Posted Thursday 29th November 2007 16:05 GMT
We get whatever the US (who own it) will let us have. If the US have financial difficulties, they could stop GPS updates. The US is mostly mid lattitudes and North, so artic circle coverage is bad and the southern hemisphere is worse.
Also, we only get the resolution and accuracy that the US will let us have.
Given we've given a £25Bn (~€40Bn) loan to NR merely because a run on a single, relatively small bank is a bad idea, ponying up £1.4Bn for Gallileo isn't any worse.
Posted Thursday 29th November 2007 17:33 GMT
Southern Hemisphere coverage is exactly the same as Northern hemisphere coverage; the satellites go in circles!
I don't know where people get the idea that Arctic (or Antarctic) cover is bad from either; it is certainly fine in the bit of Antarctica I work on! And we use it for post-processed survey positions with sub-centimetre accuracy. Of ocurse, you are more likely to hit a bad patch because of ionospheric disturbances, but that's physics and to do with the delays in the signal, not signal strength.

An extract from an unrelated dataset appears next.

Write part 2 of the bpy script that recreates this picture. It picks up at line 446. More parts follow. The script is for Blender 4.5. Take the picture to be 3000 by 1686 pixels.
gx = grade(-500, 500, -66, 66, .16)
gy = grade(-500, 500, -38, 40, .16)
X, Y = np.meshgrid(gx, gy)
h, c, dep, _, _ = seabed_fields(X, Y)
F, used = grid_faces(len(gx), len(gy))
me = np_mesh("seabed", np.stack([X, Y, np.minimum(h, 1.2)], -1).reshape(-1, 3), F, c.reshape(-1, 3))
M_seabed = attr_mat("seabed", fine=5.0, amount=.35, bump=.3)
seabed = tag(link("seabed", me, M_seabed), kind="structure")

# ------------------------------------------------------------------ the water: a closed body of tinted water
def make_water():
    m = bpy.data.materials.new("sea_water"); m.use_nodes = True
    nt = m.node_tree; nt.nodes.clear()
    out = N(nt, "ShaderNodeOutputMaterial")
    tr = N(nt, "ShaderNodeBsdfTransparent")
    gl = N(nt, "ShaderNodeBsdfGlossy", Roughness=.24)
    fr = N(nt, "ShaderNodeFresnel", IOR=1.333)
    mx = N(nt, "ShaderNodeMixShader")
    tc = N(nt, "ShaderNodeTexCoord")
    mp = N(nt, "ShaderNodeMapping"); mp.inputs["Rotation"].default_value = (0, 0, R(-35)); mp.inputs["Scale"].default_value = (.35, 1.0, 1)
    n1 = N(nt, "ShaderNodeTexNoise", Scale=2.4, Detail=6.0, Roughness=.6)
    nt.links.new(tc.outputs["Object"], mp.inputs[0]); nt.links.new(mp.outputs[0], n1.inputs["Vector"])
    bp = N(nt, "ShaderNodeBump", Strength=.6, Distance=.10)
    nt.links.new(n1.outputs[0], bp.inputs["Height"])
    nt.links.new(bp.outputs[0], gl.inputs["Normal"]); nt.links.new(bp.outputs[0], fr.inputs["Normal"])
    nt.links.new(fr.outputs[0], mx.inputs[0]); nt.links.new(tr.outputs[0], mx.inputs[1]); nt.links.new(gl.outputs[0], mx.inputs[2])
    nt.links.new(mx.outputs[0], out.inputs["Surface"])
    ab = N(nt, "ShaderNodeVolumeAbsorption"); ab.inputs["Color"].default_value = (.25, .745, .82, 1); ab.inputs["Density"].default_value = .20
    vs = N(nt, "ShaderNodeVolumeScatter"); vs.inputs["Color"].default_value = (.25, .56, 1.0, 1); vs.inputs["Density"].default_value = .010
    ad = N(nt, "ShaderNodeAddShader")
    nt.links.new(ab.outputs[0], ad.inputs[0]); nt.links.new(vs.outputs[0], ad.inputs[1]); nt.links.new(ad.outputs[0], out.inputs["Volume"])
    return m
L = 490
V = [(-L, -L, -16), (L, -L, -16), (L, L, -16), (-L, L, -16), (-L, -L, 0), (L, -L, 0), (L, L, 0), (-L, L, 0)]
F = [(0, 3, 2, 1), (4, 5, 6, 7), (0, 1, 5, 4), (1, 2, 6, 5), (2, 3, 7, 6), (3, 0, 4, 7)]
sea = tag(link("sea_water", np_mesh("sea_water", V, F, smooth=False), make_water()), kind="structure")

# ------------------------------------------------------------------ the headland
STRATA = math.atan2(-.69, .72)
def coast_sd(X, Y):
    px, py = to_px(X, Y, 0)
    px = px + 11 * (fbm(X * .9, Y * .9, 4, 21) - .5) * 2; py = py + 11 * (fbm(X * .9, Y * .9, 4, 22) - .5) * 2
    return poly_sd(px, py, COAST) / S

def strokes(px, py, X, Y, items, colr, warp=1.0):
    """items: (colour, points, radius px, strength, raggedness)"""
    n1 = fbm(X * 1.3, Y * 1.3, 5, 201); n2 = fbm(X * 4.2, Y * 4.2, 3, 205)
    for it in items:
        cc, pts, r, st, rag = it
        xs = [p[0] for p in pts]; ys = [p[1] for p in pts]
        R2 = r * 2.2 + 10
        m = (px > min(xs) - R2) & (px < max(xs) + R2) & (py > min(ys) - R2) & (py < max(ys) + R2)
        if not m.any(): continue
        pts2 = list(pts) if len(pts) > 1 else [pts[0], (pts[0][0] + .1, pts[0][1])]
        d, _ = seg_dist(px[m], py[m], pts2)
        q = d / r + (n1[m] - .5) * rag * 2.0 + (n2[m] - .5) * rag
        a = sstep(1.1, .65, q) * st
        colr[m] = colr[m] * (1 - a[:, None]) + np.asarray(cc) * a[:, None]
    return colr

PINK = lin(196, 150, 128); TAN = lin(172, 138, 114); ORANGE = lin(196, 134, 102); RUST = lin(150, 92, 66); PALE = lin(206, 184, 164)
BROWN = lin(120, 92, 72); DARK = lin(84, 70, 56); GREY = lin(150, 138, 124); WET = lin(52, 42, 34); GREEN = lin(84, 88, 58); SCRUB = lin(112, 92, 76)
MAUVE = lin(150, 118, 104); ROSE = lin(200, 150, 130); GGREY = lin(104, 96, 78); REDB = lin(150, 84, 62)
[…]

Posted Friday 30th November 2007 09:35 GMT
Once the new Lisbon constitutional ooops "reform" Treaty, on which Gordon Brown is so very keen, has been ratified there will be no way to stop the EU funding Galileo even if it has to rob all the other budgets and shove it through on majority voting. UK is stuffed on this, it knows there is no point in Galileo, but can't stop picking up the bills. This is because under Brown's beloved constitutional oops "reform" treaty, the EU will at be legally authorised to run its own space policy, instead of using the ESA. This white elephant, redundant before it is launched, will be an immensely expensive, and inevitably mis-managed, EU funding disaster, and the UK will be far and away the biggest payer, as we always seem to be with the EU.
Posted Friday 30th November 2007 14:04 GMT
Yes. It could also allow for extra train and air movements too and it's not that expensive compared to the 'value' of digital cartography company shareholders/aquisitions. We must have secondary & independent european sourced navigation with or without politics I think. It's just got to happen.